Alitalia, alla fine per salvarla serve sempre lo Stato. Bruxelles e piano industriale i nodi da sciogliere

Alitalia, alla fine per salvarla serve sempre lo Stato. Bruxelles e piano industriale i nodi da sciogliere
15 febbraio 2019

Quasi 11 anni. Tanto il tempo necessario per capire che l’Alitalia si tiene in piedi solo con l’aiuto dello Stato. Dal 2008, data dell’ultima privatizzazione della compagnia ex di bandiera, dopo varie ristrutturazioni e ingresso e uscita di soci internazionali, il pallino è tornato in mano al Governo.
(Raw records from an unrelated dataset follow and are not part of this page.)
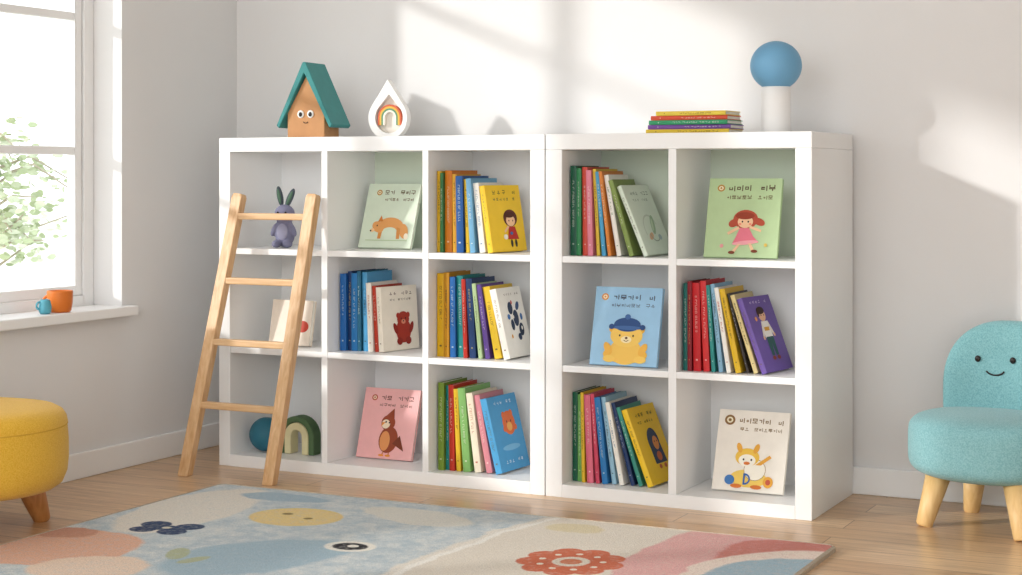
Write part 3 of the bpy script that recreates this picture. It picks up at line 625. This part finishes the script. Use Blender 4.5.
# ================================================================ RUG (printed pattern is one procedural material)
RX0, RX1, RY0, RY1, RZ = -3.19, -1.19, 2.75, 4.355, .012
def rug_print():
    m = bpy.data.materials.new('rug_print'); m.use_nodes = True
    nt = m.node_tree; N = nt.nodes; L = nt.links; b = N['Principled BSDF']
    b.inputs['Roughness'].default_value = .95; b.inputs['Specular IOR Level'].default_value = .1
    tc = N.new('ShaderNodeTexCoord')
    def noise(sc, det=4, rough=.6):
        n = N.new('ShaderNodeTexNoise'); n.inputs['Scale'].default_value = sc; n.inputs['Detail'].default_value = det; n.inputs['Roughness'].default_value = rough
        L.new(tc.outputs['Object'], n.inputs['Vector']); return n
    def warp(sc, amt, src=None):
        n = noise(sc); s1 = N.new('ShaderNodeVectorMath'); s1.operation = 'SUBTRACT'; s1.inputs[1].default_value = (.5, .5, .5); L.new(n.outputs['Color'], s1.inputs[0])
        s2 = N.new('ShaderNodeVectorMath'); s2.operation = 'SCALE'; s2.inputs['Scale'].default_value = amt; L.new(s1.outputs[0], s2.inputs[0])
        s3 = N.new('ShaderNodeVectorMath'); s3.operation = 'ADD'; L.new(src or tc.outputs['Object'], s3.inputs[0]); L.new(s2.outputs[0], s3.inputs[1])
        return s3.outputs[0]
    fine = warp(90, .008); coarse = warp(4, .10, fine)
    fade = noise(60, 6, .8); fr = N.new('ShaderNodeMapRange'); fr.inputs['From Min'].default_value = .38; fr.inputs['From Max'].default_value = .5; fr.inputs['To Min'].default_value = .70; fr.inputs['To Max'].default_value = 1
    L.new(fade.outputs['Fac'], fr.inputs['Value'])
    n0 = noise(16, 10, .8); cr = N.new('ShaderNodeValToRGB')
    cr.color_ramp.elements[0].position = .40; cr.color_ramp.elements[0].color = lin('#b3c2ca')
    cr.color_ramp.elements[1].position = .62; cr.color_ramp.elements[1].color = lin('#dadcd9')
    L.new(n0.outputs['Fac'], cr.inputs['Fac']); cur = [cr.outputs['Color']]
    def shape(cx, cy, a, bb, col, rot=0, soft=.04, src=None, fd=True):
        mp = N.new('ShaderNodeMapping'); mp.vector_type = 'TEXTURE'
        mp.inputs['Location'].default_value = (cx, cy, RZ); mp.inputs['Rotation'].default_value = (0, 0, rot); mp.inputs['Scale'].default_value = (a, bb, 50)
        L.new(src or fine, mp.inputs['Vector'])
        ln = N.new('ShaderNodeVectorMath'); ln.operation = 'LENGTH'; L.new(mp.outputs[0], ln.inputs[0])
        mr = N.new('ShaderNodeMapRange'); mr.inputs['From Min'].default_value = 1+soft; mr.inputs['From Max'].default_value = 1-soft
        L.new(ln.outputs['Value'], mr.inputs['Value']); fac = mr.outputs[0]
        if fd:
            mu = N.new('ShaderNodeMath'); mu.operation = 'MULTIPLY'; L.new(fac, mu.inputs[0]); L.new(fr.outputs[0], mu.inputs[1]); fac = mu.outputs[0]
        mx = N.new('ShaderNodeMixRGB'); L.new(fac, mx.inputs['Fac']); L.new(cur[0], mx.inputs[1]); mx.inputs[2].default_value = lin(col); cur[0] = mx.outputs[0]
    C = coarse
    shape(-1.15, 3.5, .97, 2.2, '#e6dfd3', 0, .008, C)
    shape(-1.15, 3.5, .945, 2.2, '#f2eee6', 0, .006, C); shape(-1.15, 3.5, .925, 2.2, '#e2d9cb', 0, .006, C)
    shape(-3.02, 3.98, .15, .34, '#e3ddd2', .1, .05, C); shape(-2.38, 4.18, .20, .09, '#dfdcd2', -.2, .06, C)
    shape(-2.50, 3.56, .17, .26, '#a7bdc9', -.5, .05, C); shape(-2.87, 4.24, .16, .055, '#a6bac6', 0, .06, C)
    shape(-3.06, 3.42, .24, .21, '#e2b49c', .3, .03, C); shape(-3.13, 3.57, .10, .07, '#cf9c86', .2, .06, C); shape(-2.80, 3.28, .15, .12, '#ead3bf', .3, .05, C)
    # right side: pink, cream and pale blue fields
    shape(-1.26, 4.02, .38, .66, '#e0aeaa', 0, .015, C); shape(-1.20, 4.16, .26, .24, '#d38a80', 0, .03, C); shape(-1.22, 3.90, .24, .36, '#ecdccf', 0, .02, C)
    shape(-1.22, 3.88, .19, .28, '#a3bac6', 0, .03, C)
    shape(-1.90, 4.24, .08, .06, '#dccfae', 0, .1, C)
    shape(-2.685, 4.025, .140, .122, '#e6cd92', 0, .03)
    shape(-2.73, 4.05, .016, .014, '#8c7a52', 0, .2); shape(-2.64, 4.02, .013, .013, '#8c7a52', 0, .2)
    for dx, dy, r in ((-.055,.028,.045),(.052,.040,.043),(-.048,-.040,.040),(.045,-.032,.043),(0,0,.035)): shape(-2.925+dx, 3.738+dy, r, r*.9, '#414f6c', 0, .06)
    shape(-2.925, 3.742, .014, .012, '#d9d3c0', 0, .2)
    shape(-2.343, 3.768, .072, .060, '#ece8dd', 0, .05); shape(-2.343, 3.768, .050, .040, '#37363a', 0, .06); shape(-2.338, 3.775, .016, .015, '#ece8dd', 0, .1)
    shape(-2.70, 3.50, .030, .065, '#b3b99a', .5, .1); shape(-2.62, 3.46, .022, .05, '#b3b99a', -.3, .1)
    cx, cy = -1.748, 3.87
    for i in range(9):
        a = 2*PI*i/9; shape(cx+.098*math.cos(a), cy+.106*math.sin(a), .042, .046, '#cf7458', 0, .05)
    shape(cx, cy, .100, .106, '#cf7458', 0, .04); shape(cx, cy, .048, .052, '#e6dccd', 0, .05); shape(cx, cy, .028, .030, '#d2805f', 0, .08)
    for i in range(9):
        a = 2*PI*(i+.5)/9; shape(cx+.080*math.cos(a), cy+.086*math.sin(a), .009, .010, '#efe6d6', 0, .1)
    wv = noise(240, 3, .7); wr = N.new('ShaderNodeMapRange'); wr.inputs['From Min'].default_value = .3; wr.inputs['From Max'].default_value = .7; wr.inputs['To Min'].default_value = .72; wr.inputs['To Max'].default_value = 1.14
    L.new(wv.outputs['Fac'], wr.inputs['Value'])
    ov = N.new('ShaderNodeVectorMath'); ov.operation = 'SCALE'; L.new(cur[0], ov.inputs[0]); L.new(wr.outputs[0], ov.inputs['Scale'])
    L.new(ov.outputs[0], b.inputs['Base Color'])
    bp = N.new('ShaderNodeBump'); bp.inputs['Strength'].default_value = .6; bp.inputs['Distance'].default_value = .005
    L.new(wv.outputs['Fac'], bp.inputs['Height']); L.new(bp.outputs['Normal'], b.inputs['Normal'])
    return m
rgt = thing('rug', 'faded pastel blue and cream rug with coral flower motif', 'rug', (0, 0, 0))
def rrect(x0, x1, y0, y1, r, n=6):
    o = []
    for cx, cy, a in ((x1-r, y1-r, 0), (x0+r, y1-r, 90), (x0+r, y0+r, 180), (x1-r, y0+r, 270)):
        for i in range(n+1): o.append((cx+r*math.cos(R(a+90*i/n)), cy+r*math.sin(R(a+90*i/n))))
    return o
m = MB(); m.extr(rrect(RX0+.008, RX1-.008, RY0+.008, RY1-.008, .022), 0, RZ, rug_print(), 'z'); m.build('pile', rgt)
m = MB(); bind = M('#b9ab98', .95, .12, 120, .4, 400)
o_ = rrect(RX0, RX1, RY0, RY1, .03); i_ = rrect(RX0+.0085, RX1-.0085, RY0+.0085, RY1-.0085, .0225); n = len(o_)
for i in range(n):
    j = (i+1) % n
    m.poly([(*o_[i], .0), (*o_[j], .0), (*o_[j], .011), (*o_[i], .011)], bind)
    m.poly([(*o_[i], .011), (*o_[j], .011), (*i_[j], .0145), (*i_[i], .0145)], bind)
    m.poly([(*i_[i], .0145), (*i_[j], .0145), (*i_[j], .0), (*i_[i], .0)], bind)
m.build('bound_edge', rgt)
# ================================================================ LIGHT
w = bpy.data.worlds.new('World'); S.world = w; w.use_nodes = True
bg = w.node_tree.nodes['Background']; bg.inputs['Color'].default_value = (.96, .985, 1, 1); bg.inputs['Strength'].default_value = 2.1
sd = bpy.data.lights.new('sun', 'SUN'); sd.energy = 2.5; sd.angle = R(2.5); sd.color = (1, .98, .95)
so = bpy.data.objects.new('sun', sd); COL.objects.link(so); so.location = (-8, -1, 4)
so.rotation_euler = Vector((.30, .28, -.125)).to_track_quat('-Z', 'Y').to_euler()
ad = bpy.data.lights.new('fill_light', 'AREA'); ad.shape = 'RECTANGLE'; ad.size = 2.5; ad.size_y = 2.0; ad.energy = 52; ad.color = (.99, .995, 1)  # added fill lamp, out of view; stands for no fixture in the room
ao = bpy.data.objects.new('fill_light', ad); COL.objects.link(ao); ao.location = (-1.6, -.5, 2.4)
ao.rotation_euler = (Vector((-2.2, 5.0, .6)) - Vector((-1.6, -.5, 2.4))).to_track_quat('-Z', 'Y').to_euler()
# ================================================================ CAMERA
cd = bpy.data.cameras.new('camera'); cam = bpy.data.objects.new('camera', cd); COL.objects.link(cam)
cam.location = (0, 0, ZC); cam.rotation_euler = (PI/2, 0, YAW)
cd.sensor_width = 36; cd.lens = 36*F/1022; cd.shift_y = -(287.5-HY)/1022; cd.clip_start = .05
S.camera = cam
S.view_settings.view_transform = 'Standard'
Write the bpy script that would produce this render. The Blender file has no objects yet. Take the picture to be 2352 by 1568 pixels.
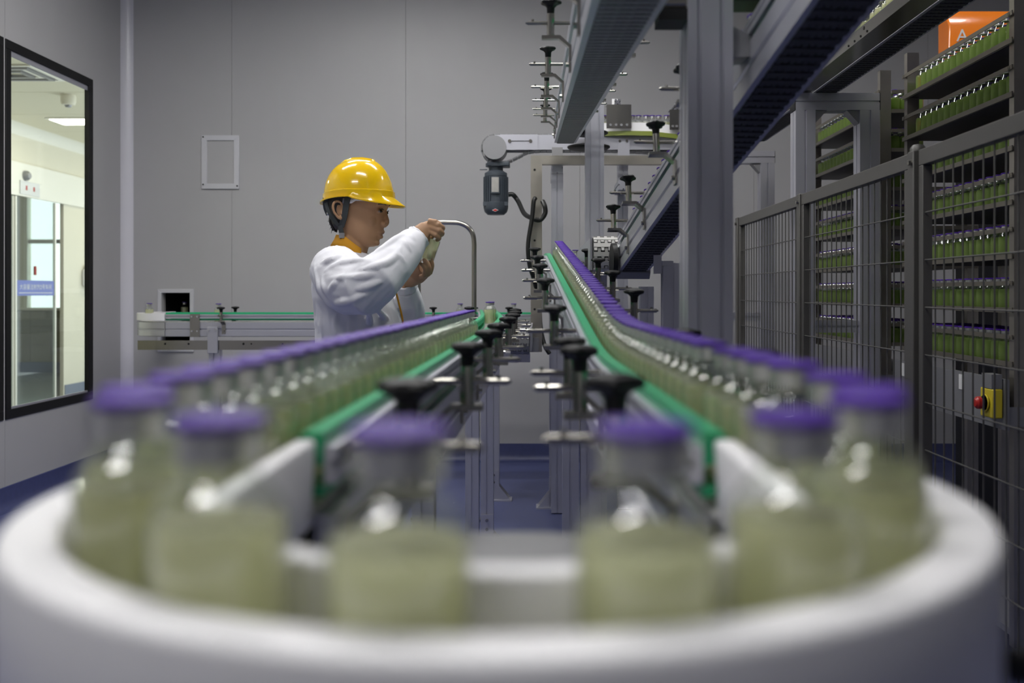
import bpy, math, random
import numpy as np
from mathutils import Vector, Matrix

scene = bpy.context.scene
COL = scene.collection
random.seed(7)

# ------------------------------------------------------------------ camera
EYE = 1.15                      # lens height above the floor
FPX, PX, PY = 2150.0, 1240.0, 672.0   # focal length and principal point in 2352x1568 pixels
cam_d = bpy.data.cameras.new('camera')
cam_d.sensor_width = 36.0
cam_d.lens = FPX / 2352 * 36
cam_d.shift_x = -(PX - 1176) / 2352
cam_d.shift_y = -(784 - PY) / 2352
cam_d.clip_start = 0.01
cam_d.dof.use_dof = True
cam_d.dof.focus_distance = 3.3
cam_d.dof.aperture_fstop = 3.4
cam = bpy.data.objects.new('camera', cam_d)
cam.location = (0, 0, EYE)
cam.rotation_euler = (math.radians(90), 0, 0)
COL.objects.link(cam)
scene.camera = cam

# ------------------------------------------------------------------ world (overcast daylight outside the corridor window)
w = bpy.data.worlds.new('world'); scene.world = w; w.use_nodes = True
bg = w.node_tree.nodes['Background']
bg.inputs[0].default_value = (0.86, 0.94, 1.0, 1); bg.inputs[1].default_value = 2.2

# ------------------------------------------------------------------ colour management, sampling limits
vs = scene.view_settings
vs.view_transform = 'Standard'; vs.look = 'None'; vs.gamma = 1.0; vs.use_curve_mapping = False
vs.exposure = 0.0
LAMP = 42.0          # radiance of the ceiling panels in the filling hall
CORRIDOR = 15.0      # radiance of the corridor lamps
cy = scene.cycles
cy.max_bounces = 7; cy.transmission_bounces = 6; cy.transparent_max_bounces = 20
cy.use_adaptive_sampling = True; cy.adaptive_threshold = 0.06
cy.diffuse_bounces = 3; cy.glossy_bounces = 3
cy.sample_clamp_indirect = 6.0
cy.use_denoising = True

# ------------------------------------------------------------------ helpers
def P(x, y, Y):
    """point at depth Y (metres in front of the lens) seen at photo pixel x, y"""
    return Vector(((x - PX) * Y / FPX, Y, EYE + (PY - y) * Y / FPX))

def tag(o, label=None, cat=None, group=None, kind=None):
    if label: o['label'] = label
    if cat: o['category'] = cat
    if group: o['group'] = group
    if kind: o['kind'] = kind
    return o

def empty(name, loc=(0, 0, 0), rz=0.0, parent=None):
    o = bpy.data.objects.new(name, None); COL.objects.link(o)
    o.empty_display_size = 0.05
    o.location = loc; o.rotation_euler = (0, 0, rz)
    if parent: o.parent = parent
    return o

def thing(name, label, cat, loc=(0, 0, 0), rz=0.0, group=None):
    return tag(empty(name, loc, rz), label, cat, group)

class MB:
    def __init__(s): s.v = []; s.f = []; s.m = []; s.mi = 0
    def add(s, vs, fs):
        b = len(s.v); s.v += [tuple(p) for p in vs]
        s.f += [tuple(i + b for i in f) for f in fs]; s.m += [s.mi] * len(fs)
        return s
    def box(s, c, d, R=None):
        x, y, z = d[0] / 2, d[1] / 2, d[2] / 2
        c = Vector(c)
        vs = [Vector((a * x, b * y, e * z)) for a in (-1, 1) for b in (-1, 1) for e in (-1, 1)]
        if R is not None: vs = [R @ p for p in vs]
        return s.add([p + c for p in vs], [(0, 1, 3, 2), (4, 6, 7, 5), (0, 4, 5, 1), (2, 3, 7, 6), (0, 2, 6, 4), (1, 5, 7, 3)])
    def mm(s, x0, x1, y0, y1, z0, z1):
        return s.box(((x0 + x1) / 2, (y0 + y1) / 2, (z0 + z1) / 2), (abs(x1 - x0), abs(y1 - y0), abs(z1 - z0)))
    def loft(s, rings, caps=True, closed=True):
        n = len(rings[0]); vs = [p for r in rings for p in r]; fs = []
        m = n if closed else n - 1
        for k in range(len(rings) - 1):
            for i in range(m):
                j = (i + 1) % n
                fs.append((k * n + i, k * n + j, (k + 1) * n + j, (k + 1) * n + i))
        if caps and closed:
            fs.append(tuple(range(n))[::-1]); e = (len(rings) - 1) * n
            fs.append(tuple(e + i for i in range(n)))
        return s.add(vs, fs)
    def cyl(s, p0, p1, r0, r1=None, n=12, caps=True):
        return s.tube([p0, p1], [r0, r0 if r1 is None else r1], n, caps)
    def tube(s, pts, r, n=8, caps=True, flat=1.0, up=None):
        pts = [Vector(p) for p in pts]
        if not isinstance(r, (list, tuple)): r = [r] * len(pts)
        rings = []; prev = None
        for i, p in enumerate(pts):
            a = pts[max(0, i - 1)]; b = pts[min(len(pts) - 1, i + 1)]
            t = (b - a).normalized()
            if prev is None:
                q = Vector(up) if up else (Vector((0, 0, 1)) if abs(t.z) < 0.9 else Vector((1, 0, 0)))
                u = t.cross(q).normalized()
            else:
                u = (prev - t * prev.dot(t)).normalized()
            prev = u; v = u.cross(t).normalized()
            rings.append([p + (u * math.cos(2 * math.pi * k / n) + v * math.sin(2 * math.pi * k / n) * flat) * r[i] for k in range(n)])
        return s.loft(rings, caps)
    def lathe(s, prof, n=24, c=(0, 0, 0), ax='z', a0=0.0):
        """prof: (r, h) pairs from bottom to top"""
        c = Vector(c); rings = []
        for r, h in prof:
            ring = []
            for k in range(n):
                a = a0 + 2 * math.pi * k / n
                x, y = r * math.cos(a), r * math.sin(a)
                ring.append(c + (Vector((x, y, h)) if ax == 'z' else Vector((h, x, y)) if ax == 'x' else Vector((y, h, x))))
            rings.append(ring)
        return s.loft(rings, prof[0][0] > 1e-6 or prof[-1][0] > 1e-6)
    def sweep(s, prof, frames, caps=True):
        """prof: closed (u, v) loop; frames: (point, right, up)"""
        return s.loft([[p + u * a + v * b for a, b in prof] for p, u, v in frames], caps)
    def prism(s, poly, fn, d0, d1):
        """poly of (a, b); fn(a, b, d) -> point; extruded from d0 to d1"""
        return s.loft([[fn(a, b, d0) for a, b in poly], [fn(a, b, d1) for a, b in poly]])
    def mesh(s, name, mats, origin=None, angle=35):
        o = Vector(origin) if origin is not None else Vector((0, 0, 0))
        me = bpy.data.meshes.new(name)
        me.from_pydata([tuple(Vector(p) - o) for p in s.v], [], s.f)
        mats = mats if isinstance(mats, (list, tuple)) else [mats]
        for m in mats: me.materials.append(m)
        if len(mats) > 1: me.polygons.foreach_set('material_index', s.m)
        fix_normals(me)
        if angle:
            me.shade_smooth(); me.set_sharp_from_angle(angle=math.radians(angle))
        return me
    def build(s, name, mats, parent=None, origin=None, angle=35, bevel=0.0, seg=2):
        if origin is None and parent is not None: origin = root_loc(parent)
        o = bpy.data.objects.new(name, s.mesh(name, mats, origin, angle)); COL.objects.link(o)
        if parent is not None: o.parent = parent
        elif origin is not None: o.location = origin
        if bevel:
            b = o.modifiers.new('bevel', 'BEVEL'); b.width = bevel; b.segments = seg; b.limit_method = 'ANGLE'; b.angle_limit = math.radians(40)
        return o

import bmesh
def fix_normals(me):
    bm = bmesh.new(); bm.from_mesh(me)
    bmesh.ops.remove_doubles(bm, verts=bm.verts, dist=1e-6)
    bmesh.ops.recalc_face_normals(bm, faces=bm.faces)
    bm.to_mesh(me); bm.free()

def root_loc(o):
    p = Vector((0, 0, 0))
    while o is not None:
        p += Vector(o.location); o = o.parent
    return p

def inst(o, parent=None, loc=None, M=None):
    c = o.copy(); COL.objects.link(c); c.parent = parent
    if loc is not None: c.location = loc
    if M is not None: c.matrix_local = M
    return c

def copy_tree(o, parent=None):
    c = o.copy(); COL.objects.link(c); c.parent = parent
    for ch in o.children: copy_tree(ch, c)
    return c

WORDS = 'first second third fourth fifth sixth seventh eighth ninth tenth eleventh twelfth thirteenth fourteenth fifteenth sixteenth seventeenth eighteenth nineteenth'.split()
TENS = {20: 'twent', 30: 'thirt', 40: 'fort', 50: 'fift', 60: 'sixt', 70: 'sevent', 80: 'eight', 90: 'ninet'}
def nth(k):
    if k <= 19: return WORDS[k - 1]
    t, r = k // 10 * 10, k % 10
    return TENS[t] + 'ieth' if r == 0 else TENS[t] + 'y-' + WORDS[r - 1]

# ------------------------------------------------------------------ materials
def new_mat(name):
    m = bpy.data.materials.new(name); m.use_nodes = True
    return m, m.node_tree.nodes, m.node_tree.links

def pbr(name, col, rough=0.5, metal=0.0, noise=0.0, nscale=20.0, bump=0.0, bscale=60.0, stretch=(1, 1, 1), coat=0.0, spec=0.5, rvar=0.0):
    m, N, L = new_mat(name); b = N['Principled BSDF']
    b.inputs['Base Color'].default_value = (*col, 1); b.inputs['Roughness'].default_value = rough
    b.inputs['Metallic'].default_value = metal; b.inputs['Coat Weight'].default_value = coat
    b.inputs['Specular IOR Level'].default_value = spec
    if noise or bump or rvar:
        tc = N.new('ShaderNodeTexCoord'); mp = N.new('ShaderNodeMapping'); mp.inputs['Scale'].default_value = stretch
        L.new(tc.outputs['Object'], mp.inputs['Vector'])
    if noise or rvar:
        t = N.new('ShaderNodeTexNoise'); t.inputs['Scale'].default_value = nscale; t.inputs['Detail'].default_value = 5
        L.new(mp.outputs[0], t.inputs['Vector'])
    if noise:
        r = N.new('ShaderNodeMapRange'); r.inputs[3].default_value = 1 - noise; r.inputs[4].default_value = 1 + noise * 0.6
        L.new(t.outputs['Fac'], r.inputs[0])
        mx = N.new('ShaderNodeVectorMath'); mx.operation = 'SCALE'; mx.inputs[0].default_value = col
        L.new(r.outputs[0], mx.inputs['Scale']); L.new(mx.outputs[0], b.inputs['Base Color'])
    if rvar:
        r2 = N.new('ShaderNodeMapRange'); r2.inputs[3].default_value = max(0.02, rough - rvar); r2.inputs[4].default_value = rough + rvar
        L.new(t.outputs['Fac'], r2.inputs[0]); L.new(r2.outputs[0], b.inputs['Roughness'])
    if bump:
        t2 = N.new('ShaderNodeTexNoise'); t2.inputs['Scale'].default_value = bscale; t2.inputs['Detail'].default_value = 4
        L.new(mp.outputs[0], t2.inputs['Vector'])
        bu = N.new('ShaderNodeBump'); bu.inputs['Strength'].default_value = bump; bu.inputs['Distance'].default_value = 0.002
        L.new(t2.outputs['Fac'], bu.inputs['Height']); L.new(bu.outputs[0], b.inputs['Normal'])
    return m

def emit(name, col, s):
    m, N, L = new_mat(name); N.remove(N['Principled BSDF'])
    e = N.new('ShaderNodeEmission'); e.inputs[0].default_value = (*col, 1); e.inputs[1].default_value = s
    L.new(e.outputs[0], N['Material Output'].inputs[0]); return m

def schlick(N, L, f0=0.04):
    """Fresnel reflectance that is the same from both sides of a thin wall"""
    lw = N.new('ShaderNodeLayerWeight'); lw.inputs[0].default_value = 0.5
    p = N.new('ShaderNodeMath'); p.operation = 'POWER'; p.inputs[1].default_value = 5.0
    L.new(lw.outputs['Facing'], p.inputs[0])
    m = N.new('ShaderNodeMath'); m.operation = 'MULTIPLY_ADD'; m.inputs[1].default_value = 1 - f0; m.inputs[2].default_value = f0
    L.new(p.outputs[0], m.inputs[0]); return m.outputs[0]

def thin_glass(name, tint=(0.95, 0.97, 0.95), f0=0.04, rough=0.02):
    m, N, L = new_mat(name); N.remove(N['Principled BSDF'])
    t = N.new('ShaderNodeBsdfTransparent'); t.inputs[0].default_value = (*tint, 1)
    g = N.new('ShaderNodeBsdfGlossy'); g.inputs['Roughness'].default_value = rough
    mx = N.new('ShaderNodeMixShader')
    L.new(schlick(N, L, f0), mx.inputs[0]); L.new(t.outputs[0], mx.inputs[1]); L.new(g.outputs[0], mx.inputs[2])
    L.new(mx.outputs[0], N['Material Output'].inputs[0]); return m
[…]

L’ipotesi prospettata dal vice premier Luigi Di Maio ai sindacati va proprio nella direzione di una forte presenza statale, la stessa che era stata giudicata inadeguata nel 2008.

Secondo lo schema pensato per il rilancio della nuova Alitalia, il ministero del Tesoro, secondo il vice premier e ministro per lo Sviluppo economico e del Lavoro, potrebbe arrivare ad avere una quota superiore al 15%, attraverso la conversione di una parte del prestito ponte da 900 milioni di euro in scadenza a fine giugno. Fonti di stampa indicano che tale quota potrebbe essere vicina al 20%, ciò significa che il salvataggio della compagnia potrebbe costare ai contribuenti italiani altri 180 milioni di euro, che si aggiungerebbero ai soldi già versati per i precedenti salvataggi. Oltre a ciò, le Ferrovie dello Stato, se si dovesse verificare il progetto presentato da Di Maio, ovvero di una partecipazione oltre il 50% congiunta con il Mef, dovrebbe restare alla fine con una quota di circa il 30% della compagnia, con un impegno finanziario non proprio indifferente se si volesse far partire la nuova Alitalia con una dotazione di capitale di 2 miliardi di euro.

Le difficoltà a far quadrare il tutto sono anche testimoniate dal continuo slittamento per la presentazione del piano industriale che inizialmente doveva essere pronto entro la fine di gennaio, ma che ha subito una serie di rinvii, prima a fine febbraio e ora a fine marzo. Complicato anche il coinvolgimento di altre società controllate dallo Stato. Se prima si ipotizzava un ingresso diretto di Cdp, ora Di Maio ha detto ai sindacati che Cassa depositi e prestiti è sì disponibile, ma solo per finanziare eventuali leasing di aerei per potenziare la flotta. Infine, il controllo statale incontrerebbe poi forti resistenze in ambito comunitario. Una quota del 20% in mano al Tesoro, provocherebbe le proteste di Air France, di cui il governo francese possiede circa il 13% e di Lufthansa e si andrebbe a scontrare sul veto dell’Antitrust europeo. Al riguardo sono illusorie le speranze di qualcuno legate al rinnovo della Commissione europea, perché le elezioni europee si avranno a maggio, ciò vuol dire che la nuova Commissione non sarà operativa prima di settembre prossimo. Questo vuol dire che sarà l’attuale Commissione a giudicare il dossier Alitalia.